• REQUIRED TASK
Copy each line with the word "script" in it.

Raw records
(begin)
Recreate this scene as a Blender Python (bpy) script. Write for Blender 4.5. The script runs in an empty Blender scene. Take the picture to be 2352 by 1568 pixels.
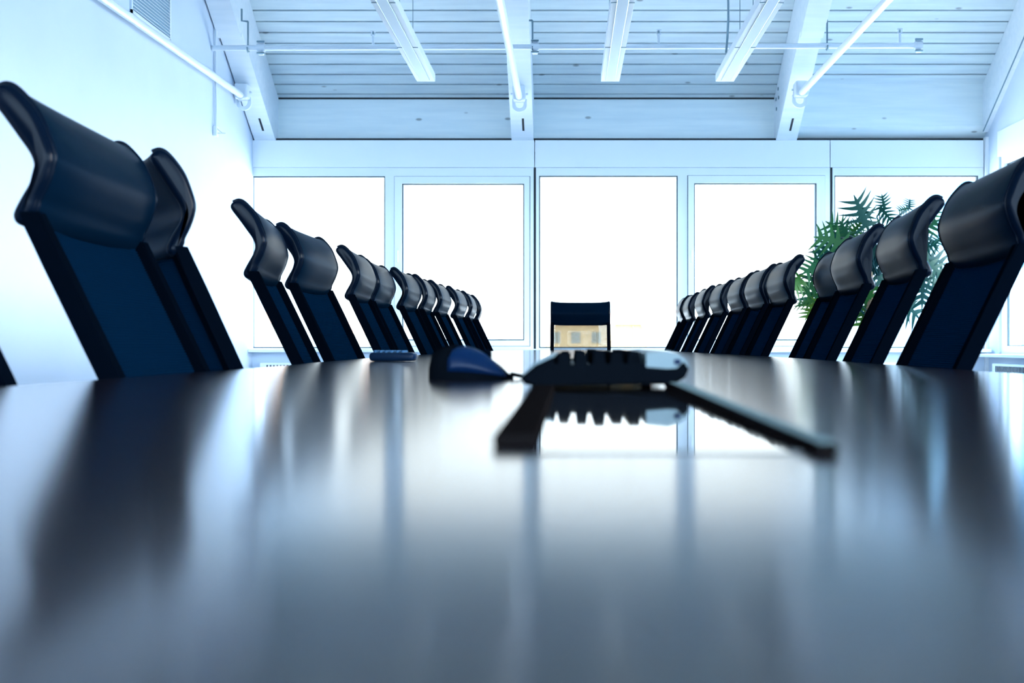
import bpy, bmesh, math, random
from mathutils import Vector, Matrix
random.seed(7)
PI = math.pi
scene = bpy.context.scene
COL = scene.collection

# ------------------------------------------------------------------ camera numbers
F = 2660.0                       # focal length in pixels of the 2352 px wide frame
VX, VY = 1305.5, 791.5           # where the room's length axis vanishes
CZ = 0.7796                      # camera height
TZ = 0.74                        # table top height

def at(x, y, Y):
    return Vector(((x - VX) * Y / F, Y, CZ + (VY - y) * Y / F))

# ------------------------------------------------------------------ materials
def mat(name, color, rough=0.5, metal=0.0, spec=0.5, noise=None, bump=None, coat=0.0, emit=None, sheen=0.0, trans=0.0):
    m = bpy.data.materials.new(name); m.use_nodes = True
    nt = m.node_tree; b = nt.nodes['Principled BSDF']
    b.inputs['Base Color'].default_value = (*color, 1)
    b.inputs['Roughness'].default_value = rough
    b.inputs['Metallic'].default_value = metal
    b.inputs['Specular IOR Level'].default_value = spec
    b.inputs['Coat Weight'].default_value = coat
    b.inputs['Sheen Weight'].default_value = sheen
    if noise or bump:
        tc = nt.nodes.new('ShaderNodeTexCoord')
        mp = nt.nodes.new('ShaderNodeMapping')
        nt.links.new(tc.outputs['Object'], mp.inputs['Vector'])
        n = nt.nodes.new('ShaderNodeTexNoise'); n.inputs['Detail'].default_value = 6
        nt.links.new(mp.outputs['Vector'], n.inputs['Vector'])
        src = noise or bump
        mp.inputs['Scale'].default_value = src['scale']
        n.inputs['Scale'].default_value = src.get('n', 1.0)
        if noise:
            r = nt.nodes.new('ShaderNodeValToRGB')
            r.color_ramp.elements[0].position = noise.get('lo', .35); r.color_ramp.elements[1].position = noise.get('hi', .65)
            r.color_ramp.elements[0].color = (*noise['c2'], 1); r.color_ramp.elements[1].color = (*color, 1)
            nt.links.new(n.outputs['Fac'], r.inputs['Fac']); nt.links.new(r.outputs['Color'], b.inputs['Base Color'])
        if bump:
            bp = nt.nodes.new('ShaderNodeBump'); bp.inputs['Strength'].default_value = bump['s']; bp.inputs['Distance'].default_value = bump.get('d', .002)
            nt.links.new(n.outputs['Fac'], bp.inputs['Height']); nt.links.new(bp.outputs['Normal'], b.inputs['Normal'])
    return m

M = {}
M['wall'] = mat('white_plaster', (.66, .74, .84), .7, noise=dict(scale=(1, 1, 1), n=2.2, c2=(.635, .715, .82)))
M['paint'] = mat('white_lacquer', (.90, .925, .94), .32)
M['frame'] = mat('white_window_paint', (.87, .90, .92), .35)
M['gasket'] = mat('dark_gasket', (.03, .06, .07), .5)
M['gap'] = mat('dark_joint', (.012, .02, .025), .7)
M['steel'] = mat('white_painted_steel', (.82, .86, .89), .28)
M['steelgrey'] = mat('grey_steel', (.22, .32, .36), .35, metal=.6)
M['lightbox'] = mat('white_luminaire_metal', (.66, .71, .75), .8, spec=.04)
M['diffuser'] = mat('pale_diffuser', (.58, .66, .72), .8, spec=.04)
M['floor'] = mat('pale_floor', (.12, .125, .13), .45, noise=dict(scale=(6, .6, 1), n=2, c2=(.10, .105, .11)))
M['leather'] = mat('black_leather', (.0006, .0050, .0125), .28, spec=.006, bump=dict(scale=(1, 1, 1), n=420, s=.03, d=.0004))
M['leather_edge'] = mat('black_leather_edge', (.0008, .003, .008), .18, spec=.045)
M['fabric'] = mat('navy_black_mesh', (.0005, .0068, .0185), .9, spec=.0)
M['rail'] = mat('black_plastic_rail', (.0006, .0016, .0036), .6, spec=.0)
M['chrome'] = mat('polished_metal', (.6, .62, .65), .2, metal=1)
M['plastic'] = mat('black_plastic', (.0018, .0026, .004), .5, spec=.0)
M['plasticgrey'] = mat('silver_grey_plastic', (.15, .185, .195), .5, spec=.08)
M['mouseblue'] = mat('glossy_blue_panel', (.001, .008, .030), .3, spec=.08)
M['remote'] = mat('dark_blue_plastic', (.003, .010, .026), .35, spec=.08)
M['button'] = mat('grey_blue_rubber', (.03, .08, .15), .4, spec=.15)
M['bar'] = mat('dark_bar', (.005, .004, .004), .7, spec=0)
M['bartop_lit'] = mat('lit_grey_bar_top', (.12, .16, .16), .6, spec=0)  # paler grey puts the light on the bar's top into the colour
M['ventblue'] = mat('vent_back', (.30, .45, .56), .6)
M['pot'] = mat('planter_grey', (.45, .47, .48), .4)
M['soil'] = mat('soil', (.05, .035, .02), .9)
M['bark'] = mat('brown_stem', (.16, .10, .05), .8, noise=dict(scale=(1, 1, 4), n=14, c2=(.08, .05, .03)))
M['facade'] = mat('ochre_render', (.21, .130, .055), .9)
M['facade2'] = mat('cream_render', (.22, .20, .165), .9)
M['facadewin'] = mat('facade_glass', (.085, .07, .045), .8)
M['rooftile'] = mat('brown_roof', (.30, .17, .11), .9)
M['ground'] = mat('pale_ground', (.55, .55, .52), .9)

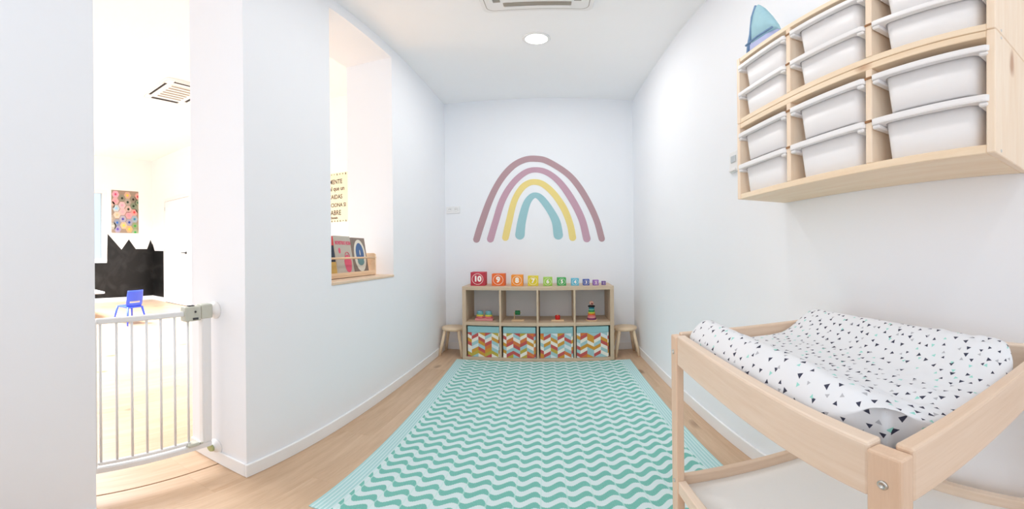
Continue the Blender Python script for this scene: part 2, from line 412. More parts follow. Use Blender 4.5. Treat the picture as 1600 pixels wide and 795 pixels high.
# chalkboard paint, a mountain outline over the far wall and round the corner
b = MB()
b.prism([(PW1, 0.10), (PW1, PZ0 - 0.02), (PW1 + 0.02, 1.60), (3.49, 1.23), (3.675, 1.475), (3.85, 1.245), (4.15, 1.245), (4.242, 1.47), (4.295, 1.35), (4.295, 0.10)], FXW + 0.0005, FXW + 0.004, 'yz')
b.box(FXW + 0.0005, FXW + 0.004, 1.0, PW1, 0.10, PZ0 - 0.03)
build('chalkboard_paint', b, M['chalk'], wfar)
b = MB()
b.prism([(FXW, 0.10), (FXW, 1.38), (FXW + 0.10, 1.20), (-7.285, 1.19), (-7.285, 0.10)], FYB - 0.004, FYB - 0.0005, 'xz')
build('chalkboard_paint', b, M['chalk'], wside)
b = MB(); b.box(FXW, FXW + 0.014, FYN, FYB, 0, 0.10, 0.003); build('baseboard_far', b, M['baseboard'], kind='structure')
b = MB(); b.box(FXW + 0.014, -7.26, FYB - 0.014, FYB, 0, 0.10, 0.003); b.box(-6.14, XI, FYB - 0.014, FYB, 0, 0.10, 0.003); build('baseboard_side', b, M['baseboard'], kind='structure')
# playroom window
win = thing('window_1', 'tall white framed window at the left end of the black painted wall', 'window', (FXW, PW0, PZ0), kind='structure')
b = MB(); W_, H_ = PW1 - PW0, PZ1 - PZ0
b.box(-0.10, 0.015, 0.0, W_, 0, 0.07, 0.004); b.box(-0.10, 0.015, 0, W_, H_ - 0.07, H_, 0.004)
b.box(-0.10, 0.015, 0, 0.07, 0.07, H_ - 0.07, 0.004); b.box(-0.10, 0.015, W_ - 0.11, W_, 0.07, H_ - 0.07, 0.004)
build('window_frame', b, M['white_plastic'], win)
b = MB(); b.box(-0.06, -0.052, 0.07, W_ - 0.11, 0.07, H_ - 0.07); build('pane', b, M['glass'], win)
# playroom door
door = thing('door_1', 'flush white door beside the black painted wall', 'door', (-7.235, FYB, 0), kind='structure')
b = MB(); b.box(-0.02, 0.045, -0.022, -0.001, 0, 2.40, 0.003); b.box(1.005, 1.07, -0.022, -0.001, 0, 2.40, 0.003); b.box(0.045, 1.005, -0.022, -0.001, 2.335, 2.40, 0.003)
build('door_frame', b, M['white_plastic'], door)
b = MB(); b.box(0.0452, 1.0048, -0.0009, -0.0004, 0.0, 2.3348); build('door_gap_shade', b, M['dark_part_and_shade'], door)  # dark sheet behind the leaf, painting in the shade of its gap
b = MB(); b.box(0.050, 1.000, -0.017, -0.001, 0.010, 2.329, 0.002); leaf = build('door_leaf', b, M['wall_warm'], door)
b = MB(); b.lathe([(0.026, 0), (0.026, 0.010), (0.012, 0.012), (0.012, 0.045)], 16, Matrix.Translation((0.885, -0.017, 1.14)) @ Matrix.Rotation(R(90), 4, 'X'))
b.box(0.765, 0.898, -0.070, -0.052, 1.131, 1.149, 0.004)
build('door_handle', b, M['black_plastic'], door, label='black lever door handle')
for z in (0.25, 1.15, 2.12):
    b = MB(); b.rod((0.047, -0.024, z), (0.047, -0.024, z + 0.09), 0.007); build('hinge', b, M['steel'], door)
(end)
• EXERCISE RESULT
Recreate this scene as a Blender Python (bpy) script. Write for Blender 4.5. The script runs in an empty Blender scene. Take the picture to be 2352 by 1568 pixels.
Continue the Blender Python script for this scene: part 2, from line 412. More parts follow. Use Blender 4.5. Treat the picture as 1600 pixels wide and 795 pixels high.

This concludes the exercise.